Rolo Tomassi have come a long way in such a short span of years that it is remarkable to remember how blistering they were even in their formative early days. Back in 2008, I saw them play a set in one of the small anterooms of now defunct Leeds venue The Cockpit that was so feral and unhinged it barely seemed real – five young people not yet out of their teens performing with a ferocity that is forever seared into my memory. That ferocity has been duly captured and enhanced over a series of enthralling albums that have lead up to their latest, fulsome release. Following the tremendous advances the group made on ‘Astraea’, Rolo Tomassi have taken another huge leap forward. ‘Grievances’ is yet another progression, searing and sinuous in equally exhilarating fashion.

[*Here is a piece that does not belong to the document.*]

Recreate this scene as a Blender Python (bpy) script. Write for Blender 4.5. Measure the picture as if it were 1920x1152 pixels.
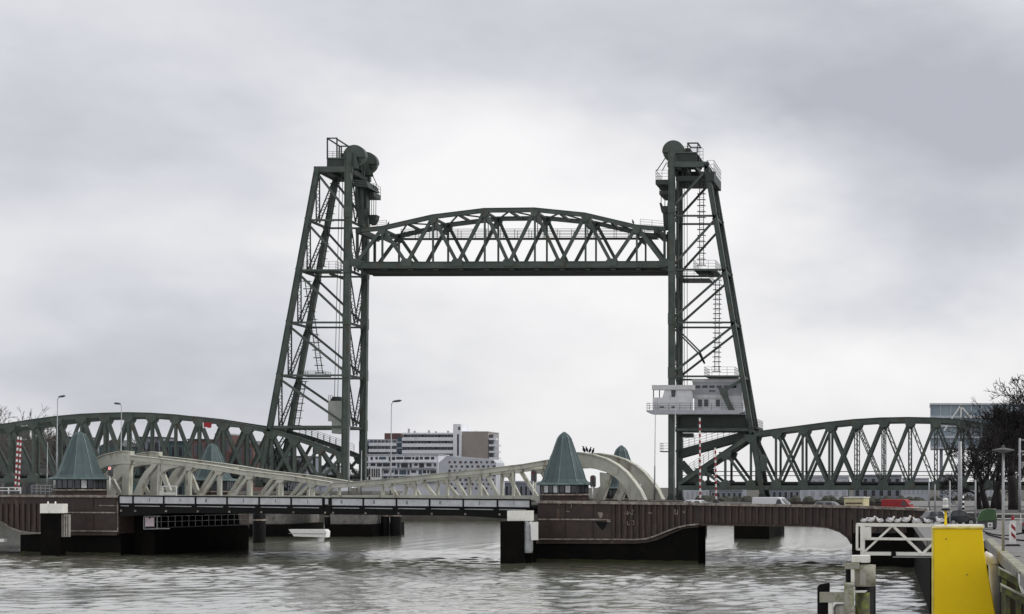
import bpy, math, random
from mathutils import Vector, Matrix
R = math.radians
random.seed(7)
for o in list(bpy.data.objects): bpy.data.objects.remove(o)
S = bpy.context.scene
COL = S.collection

# ------------------------------------------------------------------ camera
# the photograph is an off-centre crop: the optical axis stands at (1740, 912) of 1920 x 1152
F, VX, HY, ZC = 2835.0, 1740.0, 912.0, 8.9
cam_d = bpy.data.cameras.new('camera'); cam = bpy.data.objects.new('camera', cam_d); COL.objects.link(cam)
cam.location = (0, 0, ZC); cam.rotation_euler = (R(90), 0, 0)
cam_d.sensor_width = 36; cam_d.lens = 36 * F / 1920
cam_d.shift_x = (960 - VX) / 1920; cam_d.shift_y = (HY - 576) / 1920
cam_d.clip_start = 0.5; cam_d.clip_end = 9000
S.camera = cam
S.view_settings.view_transform = 'Standard'; S.view_settings.look = 'None'
S.view_settings.exposure = 0.12; S.view_settings.gamma = 1.0

# ------------------------------------------------------------------ sky (overcast)
SUN_AZ, SUN_EL = R(82), R(46)          # a veiled sun on the right
w = bpy.data.worlds.new('World'); S.world = w; w.use_nodes = True
nt = w.node_tree; nt.nodes.clear()
def N(t, **k):
    n = nt.nodes.new(t)
    for a, v in k.items(): setattr(n, a, v)
    return n
def L(a, b): nt.links.new(a, b)
out = N('ShaderNodeOutputWorld'); mix = N('ShaderNodeMixShader')
bg1 = N('ShaderNodeBackground'); bg2 = N('ShaderNodeBackground')
sky = N('ShaderNodeTexSky', sky_type='NISHITA', sun_disc=False)
sky.sun_elevation = SUN_EL; sky.sun_rotation = SUN_AZ
bg1.inputs['Strength'].default_value = 0.1
L(sky.outputs[0], bg1.inputs['Color'])
tc = N('ShaderNodeTexCoord')
scl = N('ShaderNodeVectorMath', operation='MULTIPLY'); scl.inputs[1].default_value = (1, 1, 2.15)
L(tc.outputs['Generated'], scl.inputs[0])
def noise(scale, detail, off, src=None, rough=.5):
    m = N('ShaderNodeVectorMath', operation='ADD'); m.inputs[1].default_value = off
    L((src or scl).outputs[0], m.inputs[0])
    n = N('ShaderNodeTexNoise'); n.inputs['Scale'].default_value = scale
    n.inputs['Detail'].default_value = detail; n.inputs['Roughness'].default_value = rough
    L(m.outputs[0], n.inputs['Vector']); return n
def math_(op, a, b=None, clamp=False):
    n = N('ShaderNodeMath', operation=op, use_clamp=clamp)
    for i, v in enumerate((a, b)):
        if v is None: continue
        if isinstance(v, (int, float)): n.inputs[i].default_value = v
        else: L(v, n.inputs[i])
    return n.outputs[0]
warp = noise(5.0, 4, (3.1, 1.7, 0.4), rough=.55)
wsub = N('ShaderNodeVectorMath', operation='SUBTRACT'); wsub.inputs[1].default_value = (.5, .5, .5)
L(warp.outputs['Color'], wsub.inputs[0])
wsc = N('ShaderNodeVectorMath', operation='SCALE'); wsc.inputs['Scale'].default_value = 0.30
L(wsub.outputs[0], wsc.inputs[0])
wadd = N('ShaderNodeVectorMath', operation='ADD'); L(scl.outputs[0], wadd.inputs[0]); L(wsc.outputs[0], wadd.inputs[1])
n1 = noise(2.2, 5, (7.3, 2.2, 5.1), wadd); n2 = noise(6.0, 7, (1.3, 8.2, 2.1), rough=.6)
val = math_('ADD', math_('MULTIPLY', math_('SUBTRACT', n1.outputs[0], .5), .27),
            math_('MULTIPLY', math_('SUBTRACT', n2.outputs[0], .5), .33))
val = math_('ADD', val, .745)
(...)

The new album delivers right out of the gate with ‘Estranged’, a feverish math mangle that razes to the ground everything that is set before it. Rolo Tomassi are the wild children borne of Converge and the Dillinger Escape Plan’s technical ecstasy, borne thousands of miles away but in full possession of that visionary collision between the atavistic and the exultant – that is the essence of the group’s totemic, visceral power. Those qualities are featured most daringly here on tracks such as ‘Raumdeuter’, and ‘The Embers’, their sheer assurance and sophistication a wonder to behold. Eva Spence’s vocal command remains one of the most potent weapons in extreme metal, a blade honed amid the aural contortions that it is relentlessly ground upon, never losing its razor-sharp capabilities. Short circuit guitar pathways scorch and suspend themselves alongside riptides of bright melodic arcs, their brutality landing as harshly just as surely as their melodic immediacy. But these signature aggressions are given nuance by the surprising yet welcome pools of evocative piano-centred pieces.
Fragments like ‘Prelude III (Phantoms)’ and ‘Chandelier Shiver’ act as an emollient, providing depth and space in readiness for the next searing anthem. These sparse and sensitively constructed pieces are carefully placed within the running order, staging posts that signal a new maturity in Rolo Tomassi’s composition style. The late lamented US math rockers The End attempted this level of melodic evocation amidst pummelling harshness on their 2007 album ‘Elemental’ (which sadly proved to be their swansong), but with Grievances Rolo Tomassi truly have mastered the creation of such a hybrid, heightening their melodies and anthemic qualities whilst retaining their brutality and technical prowess within the contours of a finely honed album sequence. The closing epic ‘All That Has Gone Before’ displays everything that this extraordinary British band have to offer – the brusque beauty of hard-punching low and scalded vocals, the abrupt, jagged flash of twin guitars, the blast/soothe/blast structure of their most penetrating compositions. Eva Spence may mournfully sings "there is no glory in the end" as the track climaxes, but there is more than enough glory to be freely given here.